10.1 Overview of poly_int

We define indeterminates x1, …, xn whose values are only known at runtime and use polynomials of the form:

c0 + c1 * x1 + … + cn * xn

to represent a size or offset whose value might depend on some of these indeterminates. The coefficients c0, …, cn are always known at compile time, with the c0 term being the “constant” part that does not depend on any runtime value.

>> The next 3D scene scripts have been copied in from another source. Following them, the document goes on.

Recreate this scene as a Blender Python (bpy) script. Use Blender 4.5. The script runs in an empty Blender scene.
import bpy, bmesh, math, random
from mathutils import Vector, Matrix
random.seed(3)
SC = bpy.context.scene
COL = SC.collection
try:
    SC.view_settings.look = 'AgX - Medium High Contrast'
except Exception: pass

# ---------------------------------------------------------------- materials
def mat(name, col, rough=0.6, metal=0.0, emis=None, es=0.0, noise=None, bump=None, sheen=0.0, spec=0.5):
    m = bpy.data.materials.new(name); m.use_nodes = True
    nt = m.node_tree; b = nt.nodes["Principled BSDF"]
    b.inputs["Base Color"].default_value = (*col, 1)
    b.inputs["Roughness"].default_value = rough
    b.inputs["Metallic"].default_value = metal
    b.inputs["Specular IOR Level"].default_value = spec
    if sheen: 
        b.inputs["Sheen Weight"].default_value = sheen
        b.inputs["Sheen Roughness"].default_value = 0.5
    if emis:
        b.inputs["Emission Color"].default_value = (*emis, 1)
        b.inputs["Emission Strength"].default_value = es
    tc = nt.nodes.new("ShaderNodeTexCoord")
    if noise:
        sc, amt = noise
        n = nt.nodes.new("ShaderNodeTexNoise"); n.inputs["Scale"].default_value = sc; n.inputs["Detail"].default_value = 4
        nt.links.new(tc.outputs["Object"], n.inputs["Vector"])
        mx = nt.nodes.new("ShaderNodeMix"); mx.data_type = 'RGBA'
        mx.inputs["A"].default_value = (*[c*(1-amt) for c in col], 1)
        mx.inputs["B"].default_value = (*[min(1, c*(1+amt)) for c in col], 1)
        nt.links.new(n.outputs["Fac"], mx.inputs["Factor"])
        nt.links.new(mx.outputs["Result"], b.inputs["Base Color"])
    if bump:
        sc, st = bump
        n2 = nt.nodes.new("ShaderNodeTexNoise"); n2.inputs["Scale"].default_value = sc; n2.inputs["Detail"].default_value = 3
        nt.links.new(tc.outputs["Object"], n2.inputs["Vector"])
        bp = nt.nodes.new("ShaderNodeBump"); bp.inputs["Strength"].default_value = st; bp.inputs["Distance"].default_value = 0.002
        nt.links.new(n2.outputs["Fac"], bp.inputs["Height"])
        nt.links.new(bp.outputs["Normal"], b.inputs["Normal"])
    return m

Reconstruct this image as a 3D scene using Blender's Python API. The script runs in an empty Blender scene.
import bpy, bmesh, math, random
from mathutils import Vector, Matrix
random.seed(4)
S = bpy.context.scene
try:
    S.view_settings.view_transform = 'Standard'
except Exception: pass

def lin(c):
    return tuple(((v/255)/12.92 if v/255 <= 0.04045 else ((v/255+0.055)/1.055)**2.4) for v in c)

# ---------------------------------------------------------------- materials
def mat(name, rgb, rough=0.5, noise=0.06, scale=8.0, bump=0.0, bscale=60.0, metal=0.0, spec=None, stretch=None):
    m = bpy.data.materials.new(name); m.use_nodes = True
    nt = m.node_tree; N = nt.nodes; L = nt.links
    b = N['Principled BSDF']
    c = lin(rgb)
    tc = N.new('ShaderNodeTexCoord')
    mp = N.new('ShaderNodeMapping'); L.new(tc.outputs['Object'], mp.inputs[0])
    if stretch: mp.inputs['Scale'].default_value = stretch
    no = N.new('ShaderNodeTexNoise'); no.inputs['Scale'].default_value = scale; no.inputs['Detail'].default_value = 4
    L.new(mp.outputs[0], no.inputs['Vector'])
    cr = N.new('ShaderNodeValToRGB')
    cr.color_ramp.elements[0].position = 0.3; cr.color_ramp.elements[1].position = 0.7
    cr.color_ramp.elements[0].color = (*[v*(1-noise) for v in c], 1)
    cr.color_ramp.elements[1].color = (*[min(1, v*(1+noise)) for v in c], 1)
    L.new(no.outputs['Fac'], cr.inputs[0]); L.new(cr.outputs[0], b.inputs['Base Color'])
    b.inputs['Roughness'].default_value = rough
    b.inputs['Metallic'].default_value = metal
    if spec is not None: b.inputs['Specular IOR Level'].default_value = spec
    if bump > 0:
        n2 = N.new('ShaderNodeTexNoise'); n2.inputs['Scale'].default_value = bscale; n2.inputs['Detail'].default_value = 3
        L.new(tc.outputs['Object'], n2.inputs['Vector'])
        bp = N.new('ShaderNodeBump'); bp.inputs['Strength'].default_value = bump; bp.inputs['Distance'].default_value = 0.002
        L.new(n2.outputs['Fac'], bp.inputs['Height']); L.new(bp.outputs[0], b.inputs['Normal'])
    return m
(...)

GCC uses the poly_int class to represent these coefficients. The class has two template parameters: the first specifies the number of coefficients (n + 1) and the second specifies the type of the coefficients. For example, ‘poly_int<2, unsigned short>’ represents a polynomial with two coefficients (and thus one indeterminate), with each coefficient having type unsigned short. When n is 0, the class degenerates to a single compile-time constant c0.

The number of coefficients needed for compilation is a fixed property of each target and is specified by the configuration macro NUM_POLY_INT_COEFFS. The default value is 1, since most targets do not have such runtime invariants. Targets that need a different value should #define the macro in their cpu-modes.def file. See Anatomy of a Target Back End.

poly_int makes the simplifying requirement that each indeterminate must be a nonnegative integer. An indeterminate value of 0 should usually represent the minimum possible runtime value, with c0 specifying the value in that case.

For example, when targetting the Arm SVE ISA, the single indeterminate represents the number of 128-bit blocks in a vector beyond the minimum length of 128 bits. Thus the number of 64-bit doublewords in a vector is 2 + 2 * x1. If an aggregate has a single SVE vector and 16 additional bytes, its total size is 32 + 16 * x1 bytes.

The header file poly-int-types.h provides typedefs for the most common forms of poly_int, all having NUM_POLY_INT_COEFFS coefficients:

poly_uint16

a ‘poly_int’ with unsigned short coefficients.

poly_int64

a ‘poly_int’ with HOST_WIDE_INT coefficients.

poly_uint64

a ‘poly_int’ with unsigned HOST_WIDE_INT coefficients.

poly_offset_int

a ‘poly_int’ with offset_int coefficients.

poly_wide_int

a ‘poly_int’ with wide_int coefficients.

poly_widest_int

a ‘poly_int’ with widest_int coefficients.

Since the main purpose of poly_int is to represent sizes and offsets, the last two typedefs are only rarely used.